Futenma base foes gird for battle

AP, Kyodo

Threatening lawsuits and protests, opponents are gearing up to fight a decision by Okinawa’s governor that could pave the way for the construction of a new U.S. military base in the prefecture.

The new air station is intended to reduce the impact of the heavy U.S. military presence in Okinawa by replacing another base in a more congested area, but opponents want the operations moved outside the prefecture completely.

“What the governor has done is unforgivable,” Yuichi Higa, head of the municipal assembly in the city of Nago, said in an interview. Nago is the planned site for the new base.

“Residents who are opposed will surely resort to the use of force, such as blocking roads, to stop this from happening,” Higa said.

Hiroshi Ashitomi, head of a Nago group opposing the base, said his organization would file a lawsuit challenging the governor’s decision.

Gov. Hirokazu Nakaima on Friday approved the Defense Ministry’s application to fill in land in Nago needed to build the proposed facility off the coast of the Henoko district. It would replace U.S. Marine Corps Air Station Futenma in Ginowan.

But Nakaima later told a news conference that he would continue pressing for the American troops based in Futenma to be moved outside Okinawa entirely. He has asked that Futenma be closed within five years, while the new base wouldn’t open until 2022, under current plans.

“My thinking remains it would be fastest to relocate (the base) outside the prefecture to a place where there is already an airport,” he said.

U.S. defense officials told reporters that troops could move to the new base sooner if construction makes rapid progress.

The new air station is part of a Japan-U.S. agreement that would also move 9,000 marines outside Okinawa, including by transferring 5,000 to the Pacific island of Guam, a U.S. territory. Pentagon chief Chuck Hagel said the effort to realign American troops in Okinawa was “absolutely critical to the United States’ ongoing re-balance” to the Asia-Pacific region.

“Moving forward with this plan will reduce our footprint in the most populated part of Okinawa . . . while sustaining U.S. military capabilities vital to the peace and security of the region,” the defense chief said in a statement.

The debate over the future of the Futenma base dates to 1996, when Washington and Tokyo signed an agreement to move its operations elsewhere in Okinawa. In 2006, the two countries agreed to shift the base to the relatively unpopulated Henoko district in Nago.

But after the Democratic Party of Japan took power in 2009, it raised the possibility of removing the base from Okinawa. While it later agreed to abide by the Henoko plan, the proposal energized a movement aimed at moving the base outside Okinawa altogether.

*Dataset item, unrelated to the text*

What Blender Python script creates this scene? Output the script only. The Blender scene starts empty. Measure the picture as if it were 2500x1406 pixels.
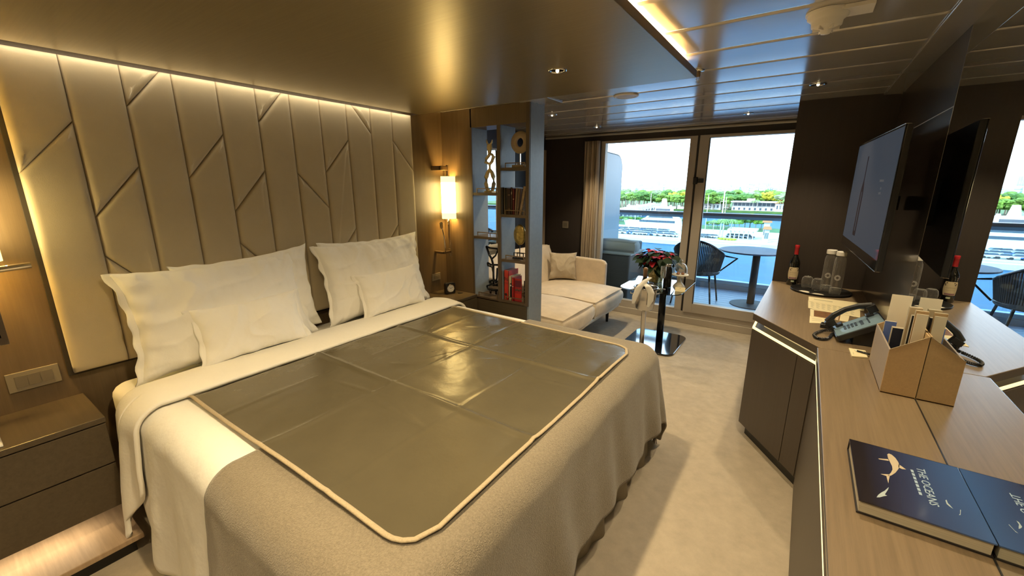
import bpy, math, random
from math import sin, cos, pi, sqrt, hypot, radians, exp, floor as fl
from mathutils import Vector, Matrix, noise
random.seed(7)
SC = bpy.context.scene
COL = SC.collection
# ------------------------------------------------------------------ camera
H = 1.58
PITCH = math.atan(252 / 1016.0); YAW = radians(34.74)
cd = bpy.data.cameras.new('camera'); cam = bpy.data.objects.new('camera', cd); COL.objects.link(cam)
cam.location = (0, 0, H); cam.rotation_euler = (pi / 2 - PITCH, 0, YAW)
cd.sensor_width = 36; cd.lens = 36 * 1016 / 2500.0; cd.clip_start = 0.02; cd.clip_end = 9000
SC.camera = cam
SC.cycles.transparent_max_bounces = 32; SC.cycles.sample_clamp_indirect = 6; SC.cycles.max_bounces = 10
SC.view_settings.view_transform = 'Standard'; SC.view_settings.look = 'None'
SC.view_settings.exposure = 0.55; SC.view_settings.gamma = 1.0; SC.view_settings.use_curve_mapping = False
# ------------------------------------------------------------------ world and sun
w = bpy.data.worlds.new('sky'); SC.world = w; w.use_nodes = True
nt = w.node_tree; nt.nodes.clear()
out = nt.nodes.new('ShaderNodeOutputWorld'); bg = nt.nodes.new('ShaderNodeBackground'); bg.inputs[1].default_value = 5.0
tc = nt.nodes.new('ShaderNodeTexCoord'); sp = nt.nodes.new('ShaderNodeSeparateXYZ'); cr = nt.nodes.new('ShaderNodeValToRGB')
cr.color_ramp.elements[0].position = 0.0; cr.color_ramp.elements[0].color = (.80, .90, 1.0, 1)
cr.color_ramp.elements[1].position = 0.8; cr.color_ramp.elements[1].color = (.36, .62, 1.0, 1)
nt.links.new(tc.outputs['Generated'], sp.inputs[0]); nt.links.new(sp.outputs['Z'], cr.inputs[0])
nt.links.new(cr.outputs[0], bg.inputs[0]); nt.links.new(bg.outputs[0], out.inputs[0])
sl = bpy.data.lights.new('sun', 'SUN'); sl.energy = 4.2; sl.angle = radians(.6); sl.color = (1, .96, .9)
so = bpy.data.objects.new('sun', sl); COL.objects.link(so); so.rotation_euler = (radians(50), 0, radians(-28))

def spot(x, y, z, e, ang=100, blend=.6, col=(1, .80, .50), size=.035, rx=0, ry=0):
    l = bpy.data.lights.new('downlight_lamp', 'SPOT'); l.energy = e; l.spot_size = radians(ang); l.spot_blend = blend
    l.color = col; l.shadow_soft_size = size
    o = bpy.data.objects.new('downlight_lamp', l); COL.objects.link(o); o.location = (x, y, z); o.rotation_euler = (rx, ry, 0)
def area(name, loc, rot, sx, sy, e, col):
    l = bpy.data.lights.new(name, 'AREA'); l.shape = 'RECTANGLE'; l.size = sx; l.size_y = sy; l.energy = e; l.color = col
    o = bpy.data.objects.new(name, l); COL.objects.link(o); o.location = loc; o.rotation_euler = rot
WARM = (1, .74, .36)
ZS, ZC = 2.11, 2.18          # soffit underside, ceiling
# downlights of the room (soffit and ceiling), with added unseen fill
SOFD = [(-1.064, 1.915), (-1.064, .55), (-1.064, -.75)]  # the one behind the camera is unseen, added to brighten the pillows
for (x, y), e in zip(SOFD, (60, 78, 50)): spot(x, y, ZS - .012, e, ang=140, blend=.9, col=(1, .77, .44))
CEILD = [(-.04, 1.90), (-.04, 3.36), (-.52, 4.35), (-1.96, 3.45), (-1.95, 4.40), (-.04, .25), (-.04, -.9)]  # the unseen ones over and behind the camera are added as room fill
for x, y in CEILD: spot(x, y, ZC - .012, 42)

# ------------------------------------------------------------------ maths: pixel to point (only used to look up real positions)
Fh = Vector((-sin(YAW), cos(YAW), 0)); Rv = Vector((cos(YAW), sin(YAW), 0)); Uz = Vector((0, 0, 1))
Fv = Fh * cos(PITCH) - Uz * sin(PITCH); Uv = Fh * sin(PITCH) + Uz * cos(PITCH)
CAM = Vector((0, 0, H))
def at(px, py, ax, val):
    d = Fv * 1016 + Rv * (px - 1250) - Uv * (py - 703); i = 'xyz'.index(ax)
    return CAM + d * ((val - CAM[i]) / d[i])
SCL = [1.0]
def XF(p):
    p = Vector(p)
    return p if SCL[0] == 1 else CAM + (p - CAM) * SCL[0]

# ------------------------------------------------------------------ materials
MATS = {}
def mat(name, col, rough=.5, metal=0, var=0, scale=(6, 6, 6), bump=0, bscale=None, emit=None, es=0, spec=.5, coat=0, sheen=0, dark=None):
    if name in MATS: return MATS[name]
    m = bpy.data.materials.new(name); m.use_nodes = True; n = m.node_tree; b = n.nodes['Principled BSDF']
    b.inputs['Base Color'].default_value = (*col, 1); b.inputs['Roughness'].default_value = rough
    b.inputs['Metallic'].default_value = metal; b.inputs['Specular IOR Level'].default_value = spec
    if coat: b.inputs['Coat Weight'].default_value = coat; b.inputs['Coat Roughness'].default_value = .08
    if sheen: b.inputs['Sheen Weight'].default_value = sheen; b.inputs['Sheen Roughness'].default_value = .4
    if emit: b.inputs['Emission Color'].default_value = (*emit, 1); b.inputs['Emission Strength'].default_value = es
    t = None
    if var or bump:
        t = n.nodes.new('ShaderNodeTexCoord')
    if var:
        mp = n.nodes.new('ShaderNodeMapping'); mp.inputs['Scale'].default_value = scale
        nz = n.nodes.new('ShaderNodeTexNoise'); nz.inputs['Scale'].default_value = 1; nz.inputs['Detail'].default_value = 6
        nz.inputs['Roughness'].default_value = .65
        rp = n.nodes.new('ShaderNodeValToRGB')
        d = dark or tuple(c * (1 - var) for c in col); l = tuple(min(1, c * (1 + var)) for c in col)
        rp.color_ramp.elements[0].position = .3; rp.color_ramp.elements[1].position = .7
        rp.color_ramp.elements[0].color = (*d, 1); rp.color_ramp.elements[1].color = (*l, 1)
        n.links.new(t.outputs['Object'], mp.inputs[0]); n.links.new(mp.outputs[0], nz.inputs[0])
        n.links.new(nz.outputs[0], rp.inputs[0]); n.links.new(rp.outputs[0], b.inputs['Base Color'])
    if bump:
        mp2 = n.nodes.new('ShaderNodeMapping'); s = bscale or scale; mp2.inputs['Scale'].default_value = s
        n2 = n.nodes.new('ShaderNodeTexNoise'); n2.inputs['Scale'].default_value = 1; n2.inputs['Detail'].default_value = 4
        bp = n.nodes.new('ShaderNodeBump'); bp.inputs['Strength'].default_value = bump; bp.inputs['Distance'].default_value = .01
        n.links.new(t.outputs['Object'], mp2.inputs[0]); n.links.new(mp2.outputs[0], n2.inputs[0])
        n.links.new(n2.outputs[0], bp.inputs['Height']); n.links.new(bp.outputs[0], b.inputs['Normal'])
    MATS[name] = m
    return m
def glass(name, col=(1, 1, 1), refl=1.45, rough=0, edge=0):
    if name in MATS: return MATS[name]
    m = bpy.data.materials.new(name); m.use_nodes = True; n = m.node_tree; n.nodes.clear()
    o = n.nodes.new('ShaderNodeOutputMaterial'); mx = n.nodes.new('ShaderNodeMixShader'); f = n.nodes.new('ShaderNodeLayerWeight'); pw = n.nodes.new('ShaderNodeMath'); pw.operation = 'POWER'; pw.inputs[1].default_value = 2.6; ma = n.nodes.new('ShaderNodeMath'); ma.operation = 'MULTIPLY_ADD'; ma.inputs[1].default_value = .85; ma.inputs[2].default_value = ((refl - 1) / (refl + 1)) ** 2 * 1.6; n.links.new(f.outputs['Facing'], pw.inputs[0]); n.links.new(pw.outputs[0], ma.inputs[0])
    tr = n.nodes.new('ShaderNodeBsdfTransparent'); tr.inputs[0].default_value = (*col, 1)
    gl = n.nodes.new('ShaderNodeBsdfGlossy'); gl.inputs['Roughness'].default_value = rough
    n.links.new(ma.outputs[0], mx.inputs[0]); n.links.new(tr.outputs[0], mx.inputs[1]); 
    if edge:  # white diffuse mixed in for the bright refracted edges of glass
        m2 = n.nodes.new('ShaderNodeMixShader'); m2.inputs[0].default_value = edge; df = n.nodes.new('ShaderNodeBsdfDiffuse'); df.inputs[0].default_value = (.95, .93, .88, 1); n.links.new(gl.outputs[0], m2.inputs[1]); n.links.new(df.outputs[0], m2.inputs[2]); n.links.new(m2.outputs[0], mx.inputs[2])
    else: n.links.new(gl.outputs[0], mx.inputs[2])
    n.links.new(mx.outputs[0], o.inputs[0])
    MATS[name] = m
    return m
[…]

U.S. Sen. John McCain, a top Republican on the Senate Armed Services Committee, called Nakaima’s decision a major achievement “after 17 years of hard work and setbacks.”

Around half of the 50,000 U.S. troops deployed in Japan are in Okinawa, and many residents complain about base-related crime, noise and the risk of accidents. Some feel the prefecture is bearing an unfair share of the burden of protecting Japan from attack.

A key factor could be the outcome of a mayoral election in Nago next month that pits an opponent of the Henoko plan against a supporter.

“The governor is taking a risk putting the prestige of his office behind the project,” said Jun Okumura, a political analyst and former central government official. “I still don’t see the project going forward without the consent of the Nago mayor, but I see that this improves the chances of success,” Okumura said.

“The government of Japan is poised to take whatever measures are necessary to maintain a strong deterrent while reducing the burden on the people of Okinawa,” said Chief Cabinet Secretary Yoshihide Suga.

The politically difficult decision came only after Prime Minister Shinzo Abe met with Nakaima on Wednesday and offered him an impressive economic package that included pledges of increased financial assistance for Okinawa.

Some outside of the prefecture have already started to ask what Abe aims to do next as part of his ambition to rework the country’s defense posture, which is heavily reliant on the U.S.

Jungen Tamura, a member of the Iwakuni Municipal Assembly in Yamaguchi Prefecture, has already faced that dilemma, because the city hosts the U.S. Iwakuni air station, which is seen as strategically important amid North Korea’s missile and nuclear threats.

“I do understand the logic that Okinawa’s base-hosting burden should be reduced and other parts of Japan may have to share it,” Tamura said. “The level of burden Japan shoulders as a whole won’t change, and Iwakuni tends to be the alternative to Okinawa.”